Prefacio del autor
Nunca habría escrito este libro si no hubiese tenido el honor de ser conferenciante Gifford en la Universidad de Edimburgo sobre el problema de la religión natural. Al buscar los temas para los dos ciclos de diez conferencias de las que era responsable, me pareció que el primero podía ser perfectamente descriptivo, a propósito de «Las necesidades religiosas del hombre», y metafísico el segundo «Su satisfacción por la filosofía». Sin embargo, el incremento inesperado, mientras escribía, de la problemática psicológica me hizo abandonar por completo el segundo tema, y el análisis de la constitución religiosa del hombre llena por entero las veinte conferencias. En la vigésima conferencia sugiero más que expreso mis propias conclusiones filosóficas. Si algún lector desea conocerlas directamente, tendrá que acudir a las páginas que les corresponden y al postcriptum del libro. Espero expresarlas algún día de manera más explícita.

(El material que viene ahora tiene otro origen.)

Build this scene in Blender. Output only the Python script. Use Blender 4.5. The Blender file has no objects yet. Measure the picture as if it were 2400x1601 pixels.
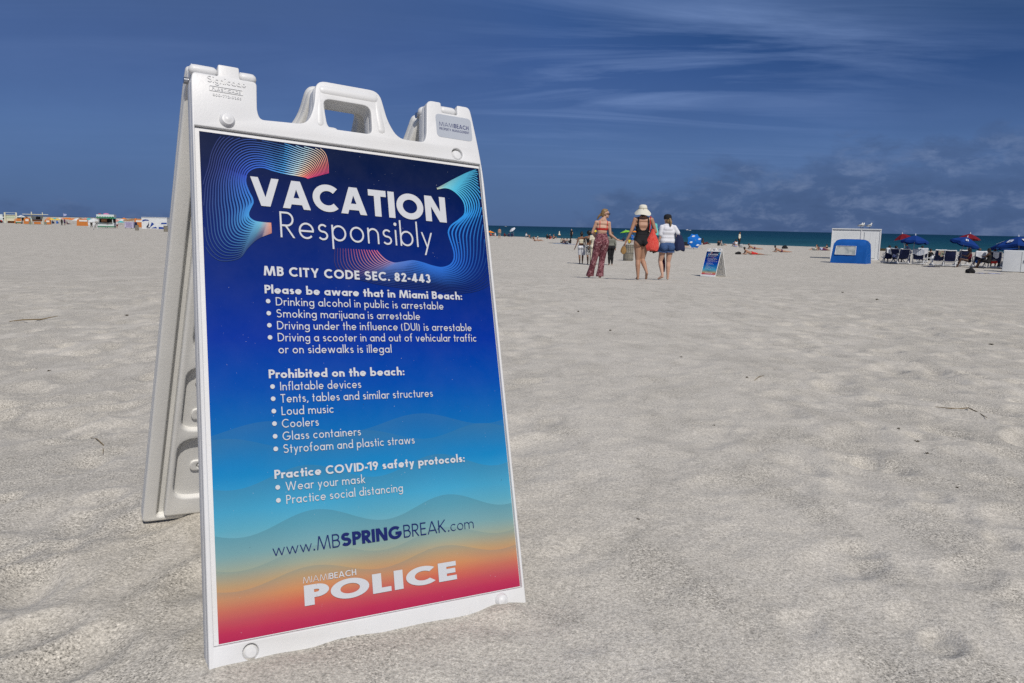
import bpy, bmesh, math, random
import numpy as np
from mathutils import Vector, Matrix
random.seed(7)
scene = bpy.context.scene
COL = scene.collection
R = math.radians
PI = math.pi

# ------------------------------------------------------------------ camera
CZ = 0.75                       # camera height above the sand at the big sign
F = 1850.0                      # focal length in pixels of a 2400 px wide picture
CR = np.array([[0.99978789, 0.02059563, 0.0],
               [0.0029845, -0.14487883, 0.9894449],
               [0.02037824, -0.98923503, -0.14490956]])   # camera (right, down, forward) -> world
cam = bpy.data.cameras.new('camera')
cam.sensor_width = 36.0
cam.lens = F / 2400 * 36.0
cam.clip_start = 0.05
cam.clip_end = 60000
camo = bpy.data.objects.new('camera', cam)
COL.objects.link(camo)
m = Matrix.Identity(4)
for i in range(3):
    m[i][0] = CR[i, 0]; m[i][1] = -CR[i, 1]; m[i][2] = -CR[i, 2]
m[2][3] = CZ
camo.matrix_world = m
scene.camera = camo

# ------------------------------------------------------------------ light
SUN = Vector((0.60, -1.52, 1.76)).normalized()      # towards the sun: behind the camera, to the right
sl = bpy.data.lights.new('sun', 'SUN')
sl.energy = 3.8
sl.angle = R(0.53)
sl.color = (1.0, 0.945, 0.87)
so = bpy.data.objects.new('sun', sl)
COL.objects.link(so)
so.rotation_euler = SUN.to_track_quat('Z', 'Y').to_euler()
scene.view_settings.view_transform = 'Standard'
scene.view_settings.look = 'None'
scene.view_settings.exposure = 0.0
scene.view_settings.gamma = 1.0
scene.cycles.use_denoising = False


class NT:
    """tiny node-tree writer"""
    def __init__(s, tree):
        s.t = tree
        tree.nodes.clear()

    def n(s, typ, **kw):
        nd = s.t.nodes.new(typ)
        for k, v in kw.items():
            if k.startswith('i_'):
                key = k[2:]
                key = int(key) if key.isdigit() else key.replace('_', ' ')
                if isinstance(v, bpy.types.NodeSocket):
                    s.t.links.new(v, nd.inputs[key])
                else:
                    nd.inputs[key].default_value = v
            else:
                setattr(nd, k, v)
        return nd

    def math(s, op, a, b=None, c=None, clamp=False):
        nd = s.t.nodes.new('ShaderNodeMath')
        nd.operation = op
        nd.use_clamp = clamp
        for i, v in enumerate((a, b, c)):
            if v is None:
                continue
            if isinstance(v, bpy.types.NodeSocket):
                s.t.links.new(v, nd.inputs[i])
            else:
                nd.inputs[i].default_value = v
        return nd.outputs[0]

    def mix(s, f, a, b, mode='MIX'):
        nd = s.t.nodes.new('ShaderNodeMix')
        nd.data_type = 'RGBA'
        nd.blend_type = mode
        for i, v in ((0, f), (6, a), (7, b)):
            if isinstance(v, bpy.types.NodeSocket):
                s.t.links.new(v, nd.inputs[i])
            else:
                nd.inputs[i].default_value = v if i == 0 or len(v) == 4 else (*v, 1)
        return nd.outputs[2]

    def ramp(s, f, stops, interp='LINEAR'):
        nd = s.t.nodes.new('ShaderNodeValToRGB')
        cr = nd.color_ramp
        cr.interpolation = interp
        while len(cr.elements) < len(stops):
            cr.elements.new(0.5)
        for e, (p, c) in zip(cr.elements, stops):
            e.position = p
            e.color = (c, c, c, 1) if isinstance(c, (int, float)) else (*c, 1)
        s.t.links.new(f, nd.inputs[0])
        return nd.outputs[0]

    def noise(s, vec, scale, detail=4, rough=0.55, dist=0.0):
        nd = s.n('ShaderNodeTexNoise', i_Scale=scale, i_Detail=detail, i_Roughness=rough, i_Distortion=dist)
        if vec is not None:
            s.t.links.new(vec, nd.inputs['Vector'])
        return nd.outputs[0]


def lin(r, g=None, b=None):
    """8-bit display colour -> linear"""
    if g is None:
        r, g, b = r
    f = lambda c: (c / 255 / 12.92) if c / 255 <= 0.04045 else ((c / 255 + 0.055) / 1.055) ** 2.4
    return (f(r), f(g), f(b))


# ------------------------------------------------------------------ sky
world = bpy.data.worlds.new('World')
scene.world = world
world.use_nodes = True
W = NT(world.node_tree)
out = W.n('ShaderNodeOutputWorld')
sky = W.n('ShaderNodeTexSky', sky_type='NISHITA')
sky.sun_disc = False
sky.sun_elevation = math.asin(SUN.z)
sky.sun_rotation = math.atan2(SUN.x, SUN.y)
sky.air_density = 1.0
sky.dust_density = 0.3
sky.ozone_density = 3.0
tc = W.n('ShaderNodeTexCoord')
sep = W.n('ShaderNodeSeparateXYZ', i_0=tc.outputs['Generated'])
X, Y, Z = sep.outputs
az = W.math('ARCTAN2', X, Y)                      # 0 ahead, + to the right
el = W.math('ARCSINE', Z)
# the deep polarised blue the photograph shows low over the sea; the natural sky returns higher up
low = W.ramp(W.math('MULTIPLY', el, 2.0), [(0.0, lin(80, 104, 146)), (0.06, lin(83, 110, 153)), (0.2, lin(84, 114, 162)),
                                          (0.42, lin(68, 97, 156)), (0.62, lin(56, 86, 146))])
left = W.ramp(W.math('MULTIPLY_ADD', az, 0.7, 0.5), [(0.10, lin(73, 99, 145)), (0.35, lin(70, 96, 145)), (0.52, lin(58, 89, 142)), (0.68, lin(36, 72, 124)), (0.9, lin(23, 60, 106))])
hi = W.ramp(el, [(0.08, 0.0), (0.24, 1.0)])
low = W.mix(W.math('MULTIPLY', hi, 0.92), low, left)
# thin cirrus streaks on a flat layer overhead
zc = W.math('MAXIMUM', Z, 0.0)
zi = W.math('ADD', zc, 0.06)
px = W.math('DIVIDE', X, zi); py = W.math('DIVIDE', Y, zi)
cv = W.n('ShaderNodeCombineXYZ', i_0=px, i_1=py, i_2=0.0)
mp = W.n('ShaderNodeMapping', i_Vector=cv.outputs[0])
mp.inputs['Rotation'].default_value = (0, 0, R(-14))
mp.inputs['Scale'].default_value = (0.42, 1.5, 1.0)
c1 = W.noise(mp.outputs[0], 0.75, 8, 0.6, 1.3)
c2 = W.noise(cv.outputs[0], 0.33, 2, 0.5)
cir = W.math('MULTIPLY', W.ramp(c1, [(0.44, 0.0), (0.72, 1.0)]), W.ramp(c2, [(0.36, 0.0), (0.60, 1.0)]))
msk = W.ramp(W.math('MULTIPLY_ADD', az, 0.7, 0.5), [(0.20, 0.14), (0.44, 0.30), (0.56, 0.9), (0.70, 0.85), (0.84, 0.35), (0.95, 0.10)])
cir = W.math('MULTIPLY', W.math('MULTIPLY', W.math('MULTIPLY', cir, msk), 0.95), W.ramp(el, [(0.045, 0.0), (0.12, 1.0)]))
skyc = W.mix(cir, low, lin(124, 150, 198))
# low bank of grey-mauve cumulus towards the right
av = W.n('ShaderNodeCombineXYZ', i_0=az, i_1=W.math('MULTIPLY', el, 2.1), i_2=0.0)
k1 = W.noise(av.outputs[0], 9.0, 8, 0.62, 0.35)
bank = W.ramp(W.math('MULTIPLY_ADD', az, 0.7, 0.5), [(0.53, 0.0), (0.61, 0.050), (0.72, 0.080), (0.95, 0.125)])
hgt = W.math('SUBTRACT', W.math('MULTIPLY_ADD', W.math('SUBTRACT', k1, 0.5), 0.16, bank), el)
dens = W.ramp(W.math('MULTIPLY_ADD', hgt, 14.0, 0.15), [(0.0, 0.0), (0.35, 0.55), (1.0, 0.8)])
k2 = W.noise(av.outputs[0], 21.0, 7, 0.65, 0.3)
bcol = W.ramp(k2, [(0.30, lin(60, 79, 115)), (0.50, lin(70, 90, 128)), (0.70, lin(116, 131, 162))])
skyc = W.mix(W.math('MULTIPLY', dens, 0.85), skyc, bcol)
k3 = W.noise(av.outputs[0], 3.0, 5, 0.6)
skyc = W.mix(0.35, skyc, W.mix(1.0, skyc, W.ramp(k3, [(0.3, 0.84), (0.7, 1.16)]), 'MULTIPLY'))
nat = W.n('ShaderNodeVectorMath', operation='SCALE', i_0=sky.outputs[0])
nat.inputs['Scale'].default_value = 0.085
up = W.ramp(el, [(0.36, 0.0), (0.80, 1.0)])
final = W.mix(up, skyc, nat.outputs[0])
bg = W.n('ShaderNodeBackground', i_Color=final, i_Strength=1.0)
W.t.links.new(bg.outputs[0], out.inputs[0])

# ------------------------------------------------------------------ materials
MATS = {}


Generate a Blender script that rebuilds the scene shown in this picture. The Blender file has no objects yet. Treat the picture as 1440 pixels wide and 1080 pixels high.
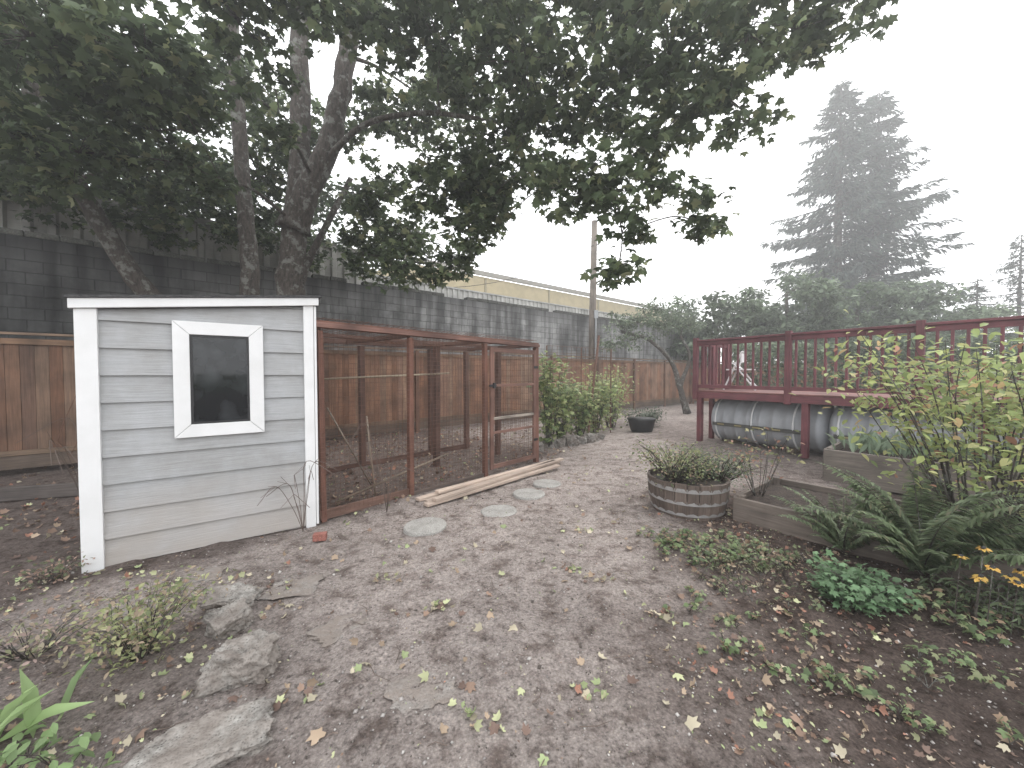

De acuerdo con mi creencia de que un conocimiento detallado frecuentemente nos torna más sabios que la posesión de fórmulas abstractas, aunque sean profundas, he saturado las conferencias de ejemplos concretos, seleccionados entre las expresiones extremas del pensamiento religioso. Algunos lectores pueden pensar, en consecuencia, que ofrezco simplemente una caricatura del tema. Estas conclusiones piadosas, dirán, no resultan intelectualmente sanas… Si, con todo, tiene la paciencia de llegar al final creo que entonces esa impresión desfavorable desaparecerá porque he procurado combinar los impulsos religiosos con otros principios del sentido común, que servirán como correctivo de la exageración y permitirán que el lector individual llegue a conclusiones tan moderadas como desee.
Debo mi agradecimiento, por su ayuda en la redacción de estas conferencias, a Edwin M. Starbuck de la Universidad de Stanford, que me cedió su extensa colección de originales; a Henry W. Rankin, de East Northfield, un verdadero amigo que no he llegado a conocer, pero que me proporcionó información muy valiosa; a Theodore Flournoy de Ginebra; a Canming Schiller de Oxford y a mi colega Benjamin Raud, por la documentación aportada; al también colega Dickinson S. Miller, y a mis amigos Thomas Wrend Ward, de Nueva York y a Wincenty Lutoslawski, de Cracovia, por sus importantes consejos y sugerencias.
Por último, a las conversaciones con el añorado Thomas Davidson, así como a la utilización de sus libros en Glumare, cerca de Keene Valley, debo mayor gratitud de la que puedo expresar.